The team’s on-site visit to Palo Alto comes after three months of working with the Santa Clara County Public Health Department, collecting data from 2008 to 2015 on suicidal behavior throughout the county. Before the CDC became involved, city and school officials in Santa Clara took steps toward suicide prevention efforts, including expanded counseling services, starting school later so students could sleep more, and installing new fencing rims at the Caltrain tracks — the site where some of the young people ended their lives.

An average of 20 children and young adults killed themselves annually between 2010 and 2014 in Santa Clara County. In Palo Alto, specifically, six teenagers committed suicide between 2009 and 2010 and four more did so between 2014 and 2015.
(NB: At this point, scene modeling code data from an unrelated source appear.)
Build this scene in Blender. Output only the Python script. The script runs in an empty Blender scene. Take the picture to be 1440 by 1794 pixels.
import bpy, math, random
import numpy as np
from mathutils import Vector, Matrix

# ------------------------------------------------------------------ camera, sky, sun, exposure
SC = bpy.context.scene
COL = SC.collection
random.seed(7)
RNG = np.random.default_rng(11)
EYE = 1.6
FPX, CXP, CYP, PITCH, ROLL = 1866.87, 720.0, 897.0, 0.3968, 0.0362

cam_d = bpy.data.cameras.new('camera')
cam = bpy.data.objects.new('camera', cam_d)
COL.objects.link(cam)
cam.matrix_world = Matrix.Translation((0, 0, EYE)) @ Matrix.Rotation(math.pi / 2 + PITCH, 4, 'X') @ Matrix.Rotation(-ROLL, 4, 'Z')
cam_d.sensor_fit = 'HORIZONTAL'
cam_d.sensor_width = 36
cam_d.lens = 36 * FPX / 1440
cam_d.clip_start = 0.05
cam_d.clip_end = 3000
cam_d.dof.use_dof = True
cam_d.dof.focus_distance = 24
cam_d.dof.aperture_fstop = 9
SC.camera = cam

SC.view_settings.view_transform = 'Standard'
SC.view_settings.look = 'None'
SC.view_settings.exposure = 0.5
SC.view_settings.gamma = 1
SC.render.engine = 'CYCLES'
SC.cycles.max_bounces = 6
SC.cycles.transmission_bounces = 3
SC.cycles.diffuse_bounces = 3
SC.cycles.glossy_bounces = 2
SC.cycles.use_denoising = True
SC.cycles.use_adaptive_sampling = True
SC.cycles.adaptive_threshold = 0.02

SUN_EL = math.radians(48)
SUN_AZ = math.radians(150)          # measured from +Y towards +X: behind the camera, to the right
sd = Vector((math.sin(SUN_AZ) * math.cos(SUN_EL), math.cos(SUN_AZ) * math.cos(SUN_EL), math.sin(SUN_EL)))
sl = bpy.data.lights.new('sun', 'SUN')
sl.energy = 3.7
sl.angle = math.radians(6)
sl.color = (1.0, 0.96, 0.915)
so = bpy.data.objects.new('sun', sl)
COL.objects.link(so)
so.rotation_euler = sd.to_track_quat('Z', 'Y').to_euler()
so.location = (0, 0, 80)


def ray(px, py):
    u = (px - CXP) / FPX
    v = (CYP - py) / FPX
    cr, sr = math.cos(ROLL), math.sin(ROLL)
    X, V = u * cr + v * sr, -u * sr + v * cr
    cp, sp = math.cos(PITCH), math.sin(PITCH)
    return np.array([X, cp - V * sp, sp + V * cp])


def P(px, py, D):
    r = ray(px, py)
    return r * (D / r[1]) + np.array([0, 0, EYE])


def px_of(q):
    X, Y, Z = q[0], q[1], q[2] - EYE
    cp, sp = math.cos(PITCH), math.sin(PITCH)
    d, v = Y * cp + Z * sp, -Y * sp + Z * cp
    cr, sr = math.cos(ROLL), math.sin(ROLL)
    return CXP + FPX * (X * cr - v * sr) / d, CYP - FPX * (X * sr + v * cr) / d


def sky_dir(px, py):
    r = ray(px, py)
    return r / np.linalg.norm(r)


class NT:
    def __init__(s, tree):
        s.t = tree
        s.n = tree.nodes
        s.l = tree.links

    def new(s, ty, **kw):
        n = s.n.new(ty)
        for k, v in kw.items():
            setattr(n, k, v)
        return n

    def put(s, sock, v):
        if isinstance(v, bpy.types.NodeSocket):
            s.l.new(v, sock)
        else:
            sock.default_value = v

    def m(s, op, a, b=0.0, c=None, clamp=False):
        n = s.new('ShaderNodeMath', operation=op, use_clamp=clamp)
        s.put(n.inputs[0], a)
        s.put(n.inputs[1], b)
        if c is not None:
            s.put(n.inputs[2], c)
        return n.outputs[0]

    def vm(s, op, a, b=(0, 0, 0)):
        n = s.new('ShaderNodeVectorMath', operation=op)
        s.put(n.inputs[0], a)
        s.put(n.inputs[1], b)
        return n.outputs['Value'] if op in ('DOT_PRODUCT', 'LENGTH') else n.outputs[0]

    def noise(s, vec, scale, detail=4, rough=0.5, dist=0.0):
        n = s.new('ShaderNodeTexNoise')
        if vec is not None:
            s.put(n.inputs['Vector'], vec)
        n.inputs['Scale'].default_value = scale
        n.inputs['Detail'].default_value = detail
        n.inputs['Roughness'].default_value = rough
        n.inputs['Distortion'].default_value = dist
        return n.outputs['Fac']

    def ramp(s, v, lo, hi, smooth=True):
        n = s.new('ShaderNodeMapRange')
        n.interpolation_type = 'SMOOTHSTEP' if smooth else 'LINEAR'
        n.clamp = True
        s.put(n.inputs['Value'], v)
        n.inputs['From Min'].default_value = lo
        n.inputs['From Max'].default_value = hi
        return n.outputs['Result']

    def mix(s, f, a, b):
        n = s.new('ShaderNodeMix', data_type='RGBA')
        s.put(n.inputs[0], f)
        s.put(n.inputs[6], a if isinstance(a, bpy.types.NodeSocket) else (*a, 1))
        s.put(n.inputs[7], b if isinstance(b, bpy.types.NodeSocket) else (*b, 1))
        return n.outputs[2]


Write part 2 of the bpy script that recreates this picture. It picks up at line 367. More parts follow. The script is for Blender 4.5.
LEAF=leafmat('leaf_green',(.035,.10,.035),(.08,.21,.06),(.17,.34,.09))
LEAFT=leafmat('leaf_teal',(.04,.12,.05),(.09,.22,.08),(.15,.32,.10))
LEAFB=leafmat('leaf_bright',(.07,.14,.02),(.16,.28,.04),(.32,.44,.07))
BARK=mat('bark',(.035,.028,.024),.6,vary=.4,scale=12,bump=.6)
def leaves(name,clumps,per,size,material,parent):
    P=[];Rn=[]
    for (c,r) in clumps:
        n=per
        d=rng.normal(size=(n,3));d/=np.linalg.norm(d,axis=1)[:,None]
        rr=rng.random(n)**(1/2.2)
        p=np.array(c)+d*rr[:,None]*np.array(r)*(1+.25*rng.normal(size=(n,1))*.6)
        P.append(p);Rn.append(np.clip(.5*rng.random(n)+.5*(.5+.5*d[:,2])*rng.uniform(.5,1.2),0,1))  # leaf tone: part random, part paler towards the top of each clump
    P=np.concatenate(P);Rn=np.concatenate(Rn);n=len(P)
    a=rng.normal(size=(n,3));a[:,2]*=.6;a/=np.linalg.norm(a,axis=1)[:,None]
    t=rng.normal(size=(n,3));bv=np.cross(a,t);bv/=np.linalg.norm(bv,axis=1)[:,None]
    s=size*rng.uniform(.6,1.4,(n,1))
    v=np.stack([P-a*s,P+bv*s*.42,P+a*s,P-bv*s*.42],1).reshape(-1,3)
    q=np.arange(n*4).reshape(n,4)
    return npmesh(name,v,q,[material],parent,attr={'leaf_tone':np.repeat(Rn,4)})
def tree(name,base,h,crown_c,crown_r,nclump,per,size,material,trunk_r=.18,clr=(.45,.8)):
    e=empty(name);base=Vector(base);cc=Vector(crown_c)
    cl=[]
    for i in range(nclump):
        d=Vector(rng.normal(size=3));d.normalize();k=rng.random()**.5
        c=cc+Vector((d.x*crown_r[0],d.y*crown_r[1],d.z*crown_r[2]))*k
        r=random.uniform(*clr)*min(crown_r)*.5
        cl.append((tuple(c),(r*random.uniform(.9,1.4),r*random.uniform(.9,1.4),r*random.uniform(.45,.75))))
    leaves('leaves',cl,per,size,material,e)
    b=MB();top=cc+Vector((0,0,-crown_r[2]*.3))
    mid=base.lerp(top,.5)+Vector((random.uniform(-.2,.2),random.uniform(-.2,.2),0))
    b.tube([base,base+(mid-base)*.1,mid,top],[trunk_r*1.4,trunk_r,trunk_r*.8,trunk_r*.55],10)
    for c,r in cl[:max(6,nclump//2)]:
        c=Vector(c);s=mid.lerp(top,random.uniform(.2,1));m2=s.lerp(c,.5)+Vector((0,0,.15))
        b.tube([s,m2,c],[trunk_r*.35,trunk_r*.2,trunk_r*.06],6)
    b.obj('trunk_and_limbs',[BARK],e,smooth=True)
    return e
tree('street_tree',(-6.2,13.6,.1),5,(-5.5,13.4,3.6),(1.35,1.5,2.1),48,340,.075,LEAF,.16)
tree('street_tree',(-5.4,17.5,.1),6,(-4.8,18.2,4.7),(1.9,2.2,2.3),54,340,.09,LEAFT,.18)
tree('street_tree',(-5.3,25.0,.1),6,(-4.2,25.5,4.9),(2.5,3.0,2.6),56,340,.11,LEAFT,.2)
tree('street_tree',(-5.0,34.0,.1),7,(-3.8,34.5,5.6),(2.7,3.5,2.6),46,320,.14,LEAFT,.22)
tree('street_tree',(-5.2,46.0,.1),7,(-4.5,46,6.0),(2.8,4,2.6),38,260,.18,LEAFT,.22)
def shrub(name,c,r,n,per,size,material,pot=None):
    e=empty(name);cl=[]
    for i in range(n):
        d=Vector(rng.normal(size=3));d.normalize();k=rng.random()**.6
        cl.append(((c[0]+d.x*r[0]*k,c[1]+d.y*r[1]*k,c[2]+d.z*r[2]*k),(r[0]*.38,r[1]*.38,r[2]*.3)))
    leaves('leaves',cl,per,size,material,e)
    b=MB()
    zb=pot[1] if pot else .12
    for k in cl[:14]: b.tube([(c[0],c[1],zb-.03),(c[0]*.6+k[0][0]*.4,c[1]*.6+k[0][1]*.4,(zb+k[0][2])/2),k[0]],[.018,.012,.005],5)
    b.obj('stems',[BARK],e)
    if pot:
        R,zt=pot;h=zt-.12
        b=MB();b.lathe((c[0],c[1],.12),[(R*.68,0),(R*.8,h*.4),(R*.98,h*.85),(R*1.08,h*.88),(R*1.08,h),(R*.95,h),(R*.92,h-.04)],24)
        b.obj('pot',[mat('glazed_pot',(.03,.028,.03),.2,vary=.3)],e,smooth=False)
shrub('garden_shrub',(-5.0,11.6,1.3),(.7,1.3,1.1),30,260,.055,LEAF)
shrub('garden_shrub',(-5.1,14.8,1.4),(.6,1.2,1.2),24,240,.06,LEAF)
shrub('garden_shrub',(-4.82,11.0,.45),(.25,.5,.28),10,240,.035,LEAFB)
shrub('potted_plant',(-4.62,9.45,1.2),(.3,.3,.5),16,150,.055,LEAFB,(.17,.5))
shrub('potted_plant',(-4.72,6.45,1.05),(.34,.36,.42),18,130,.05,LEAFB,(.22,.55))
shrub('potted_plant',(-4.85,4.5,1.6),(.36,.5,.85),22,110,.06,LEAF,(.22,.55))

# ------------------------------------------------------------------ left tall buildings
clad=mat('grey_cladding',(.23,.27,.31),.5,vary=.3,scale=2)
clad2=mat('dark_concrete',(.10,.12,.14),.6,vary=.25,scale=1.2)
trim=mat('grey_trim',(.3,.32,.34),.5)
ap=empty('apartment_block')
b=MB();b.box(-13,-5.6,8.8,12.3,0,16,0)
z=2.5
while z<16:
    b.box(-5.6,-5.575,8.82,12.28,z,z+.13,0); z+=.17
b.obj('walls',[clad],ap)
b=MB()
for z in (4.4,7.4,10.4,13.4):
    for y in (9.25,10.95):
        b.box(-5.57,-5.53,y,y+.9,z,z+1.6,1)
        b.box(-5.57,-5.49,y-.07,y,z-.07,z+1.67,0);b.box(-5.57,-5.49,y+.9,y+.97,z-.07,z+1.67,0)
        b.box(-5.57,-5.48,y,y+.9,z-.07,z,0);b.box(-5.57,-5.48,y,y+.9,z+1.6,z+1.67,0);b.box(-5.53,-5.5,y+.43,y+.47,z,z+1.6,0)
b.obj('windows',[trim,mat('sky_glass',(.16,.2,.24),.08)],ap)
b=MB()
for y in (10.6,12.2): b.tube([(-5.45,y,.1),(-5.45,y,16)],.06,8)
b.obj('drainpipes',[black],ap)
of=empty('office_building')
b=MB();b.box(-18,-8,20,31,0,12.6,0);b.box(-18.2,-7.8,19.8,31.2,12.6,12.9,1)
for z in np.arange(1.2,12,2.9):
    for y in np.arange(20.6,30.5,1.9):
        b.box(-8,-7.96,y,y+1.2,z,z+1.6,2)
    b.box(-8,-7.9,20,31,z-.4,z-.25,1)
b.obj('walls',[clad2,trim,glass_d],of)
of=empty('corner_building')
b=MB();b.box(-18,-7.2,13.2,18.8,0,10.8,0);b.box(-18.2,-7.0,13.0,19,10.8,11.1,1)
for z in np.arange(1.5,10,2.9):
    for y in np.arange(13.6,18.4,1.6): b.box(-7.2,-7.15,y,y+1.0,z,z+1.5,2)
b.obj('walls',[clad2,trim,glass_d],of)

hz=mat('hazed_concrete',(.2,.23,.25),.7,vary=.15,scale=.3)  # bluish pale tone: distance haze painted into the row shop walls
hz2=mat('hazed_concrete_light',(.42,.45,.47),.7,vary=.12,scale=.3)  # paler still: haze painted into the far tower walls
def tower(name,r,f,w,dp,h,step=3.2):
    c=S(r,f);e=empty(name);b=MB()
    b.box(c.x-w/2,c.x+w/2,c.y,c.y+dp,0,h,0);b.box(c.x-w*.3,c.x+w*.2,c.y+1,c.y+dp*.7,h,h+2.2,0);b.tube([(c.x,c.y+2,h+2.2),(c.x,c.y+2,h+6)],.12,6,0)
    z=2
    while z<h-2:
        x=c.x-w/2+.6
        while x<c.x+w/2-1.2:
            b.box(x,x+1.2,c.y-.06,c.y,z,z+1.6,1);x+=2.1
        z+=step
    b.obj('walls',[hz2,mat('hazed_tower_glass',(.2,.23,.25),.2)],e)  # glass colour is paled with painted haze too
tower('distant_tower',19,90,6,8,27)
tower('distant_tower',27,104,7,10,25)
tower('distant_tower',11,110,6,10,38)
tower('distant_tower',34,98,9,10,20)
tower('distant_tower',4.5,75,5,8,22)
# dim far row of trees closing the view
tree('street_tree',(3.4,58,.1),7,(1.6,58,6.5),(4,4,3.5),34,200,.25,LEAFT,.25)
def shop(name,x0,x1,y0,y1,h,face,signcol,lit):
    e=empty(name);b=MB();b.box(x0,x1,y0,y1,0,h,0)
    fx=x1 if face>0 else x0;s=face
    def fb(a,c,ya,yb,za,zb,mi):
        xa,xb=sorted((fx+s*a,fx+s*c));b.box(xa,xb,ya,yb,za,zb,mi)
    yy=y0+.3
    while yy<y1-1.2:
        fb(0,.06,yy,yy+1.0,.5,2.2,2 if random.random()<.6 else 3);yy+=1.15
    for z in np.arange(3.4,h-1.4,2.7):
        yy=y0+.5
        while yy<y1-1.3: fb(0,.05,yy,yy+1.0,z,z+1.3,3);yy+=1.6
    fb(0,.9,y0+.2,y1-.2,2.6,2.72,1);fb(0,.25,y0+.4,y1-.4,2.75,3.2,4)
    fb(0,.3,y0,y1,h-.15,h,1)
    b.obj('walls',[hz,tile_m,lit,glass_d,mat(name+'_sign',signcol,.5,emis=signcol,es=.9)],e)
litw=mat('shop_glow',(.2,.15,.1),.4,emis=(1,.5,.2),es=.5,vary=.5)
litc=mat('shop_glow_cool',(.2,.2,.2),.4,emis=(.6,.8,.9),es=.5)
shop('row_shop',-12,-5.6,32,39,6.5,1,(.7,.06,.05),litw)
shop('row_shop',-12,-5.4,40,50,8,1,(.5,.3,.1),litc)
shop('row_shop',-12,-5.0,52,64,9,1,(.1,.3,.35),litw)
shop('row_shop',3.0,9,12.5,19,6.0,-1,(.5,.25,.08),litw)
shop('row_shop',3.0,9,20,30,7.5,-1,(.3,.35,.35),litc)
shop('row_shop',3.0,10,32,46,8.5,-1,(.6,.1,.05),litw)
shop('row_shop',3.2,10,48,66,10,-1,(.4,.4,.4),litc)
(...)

Nationally, suicide is the third-leading cause of death among persons age 10 to 14 and the second leading cause of death among persons 15 to 34. Psychiatric disorder is present in up to 80 to 90 percent of adolescent suicide victims, but the risk factors are things that almost every teenager experiences — a pressure to excel academically, lack of social support, a stigma and denial toward mental illness.

While in Palo Alto, the Epi-Aid team will attempt to survey the extent of problem, track trends, and identify more predictive factors. They will not survey social media, although the Epi-Aid team that worked in Fairfax County found that cyberbullying was a factor that put teens at risk.

“It is time we wake up to the reality that Palo Alto students teeter on the verge of mental exhaustion every single day,” wrote then-Palo Alto High School junior Carolyn Walroth, in a March 2015 op-ed. “It is time to realize that we work our students to death.”